Article 35A protests paralyse Kashmir Valley, Jammu’s Chenab

The Asian Age.  | Yusuf Jameel

India, All India

In view of the rising tensions and the shutdown call, the authorities also temporarily suspended the annual Amarnath Yatra from Jammu on Sunday.

A three-member Supreme Court bench is scheduled to resume hearing a petition seeking removal of Article 35A on Monday. (Photo: Asian Age)

Srinagar: Life in the Kashmir Valley and the Jammu region’s Chenab valley came to a standstill as a 48-hour-long shutdown began on Sunday morning over the “onslaught” against Article 35A of the Constitution, which guarantees special rights and privileges to the permanent resident of Jammu and Kashmir.

The call for the strike had been issued by an alliance of key separatist leaders and endorsed by several political, social, religious and trade outfits, including the Kashmir Bar Council and civil society groups.

A three-member Supreme Court bench is scheduled to resume hearing a petition seeking removal of Article 35A on Monday. The petition filed in 2014 by an NGO “We the Citizens”, believed to be an RSS think tank, challenges 35A on the grounds that it was not added to the Constitution by an amendment under Article 368 and that it was never presented before Parliament, and came into effect immediately.

In view of the rising tensions and the shutdown call, the authorities also temporarily suspended the annual Amarnath Yatra from Jammu on Sunday. Officials said though that while no pilgrim was allowed to move towards the Valley from the Bhagwati Nagar Yatri Niwas in Jammu on Sunday, those already at the base camps of Baltal and Pahalgam began their journey through the rugged hills towards the 3,888-metres cave-shrine in the Kashmir Himalayas.

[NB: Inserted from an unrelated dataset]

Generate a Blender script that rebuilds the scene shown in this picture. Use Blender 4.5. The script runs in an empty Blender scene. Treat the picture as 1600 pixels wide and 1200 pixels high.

It was the 39th day of the two-month pilgrimage when 1,529 devotees paid obeisance at Amarnath, raising the number of visitors this year to 272,815, a Shri Amarnathji Shrine Board (SASB) spokesman said.

The officials said special checkposts had been set up along the Jammu-Srinagar highway in Udhampur and Ramban areas to ensure the movement of pilgrims doesn’t take place “as a precautionary measure.” They added the yatra from Jammu will remain suspended on Monday as well.

Shops and other businesses were shut in the Kashmir Valley and all public and private transport were off the roads on Sunday. The authorities had announced suspension of rail services between Baramulla in the Valley and Banihal town of Jammu’s Ramban district for two days — August 5 and 6. The officials said there had been overwhelming response to the strike across Kashmir. They also added that the situation was peaceful and no major incident of violence was reported from anywhere.

Director-general of police Shesh Paul Vaid said: “The situation is being closely monitored. Every step required to maintain law and order will be taken.” Official sources said Union home ministry officials stayed in touch with the authorities in Srinagar all through Sunday for up-to-the-minute reports.

A group of traders and civil society activists staged a protest sit-in at Lal Chowk, the historic central square of Srinagar, to renew their pledge to defend Article 35A “with our blood”. The Valley has over the past six days seen a series of protests and rallies against any tinkering with Article 35A and Article 370, which guarantees special status to J&K in the Indian Union. Various parties, including the National Conference, the Peoples’ Democratic Party, the Congress and the CPI(M), have joined the chorus by holding rallies in support of continuing Article 35A. They warned of “serious repercussions” for the state and the rest of India if Article 35A or Article 370 was fiddled with.

The J&K government on Friday moved an application in the Supreme Court seeking adjournment of hearing in view of a possible law and order situation and citing the coming panchayat and urban local body elections in the state. Official sources said that the intelligence agencies had warned that there could be a “revolt” in the J&K police ranks and a massive unrest in the state if the court passes an “adverse” order on Article 35A on Monday.

Governor N.N. Vohra is learnt to have earlier written to home minister Rajnath Singh, saying the issue of Article 35A should not be dealt with till a popular government had been formed. J&K has been under Governor’s Rule since June 20 after the Mehbooba Mufti-led coalition government collapsed as the BJP walked out of its alliance with the PDP.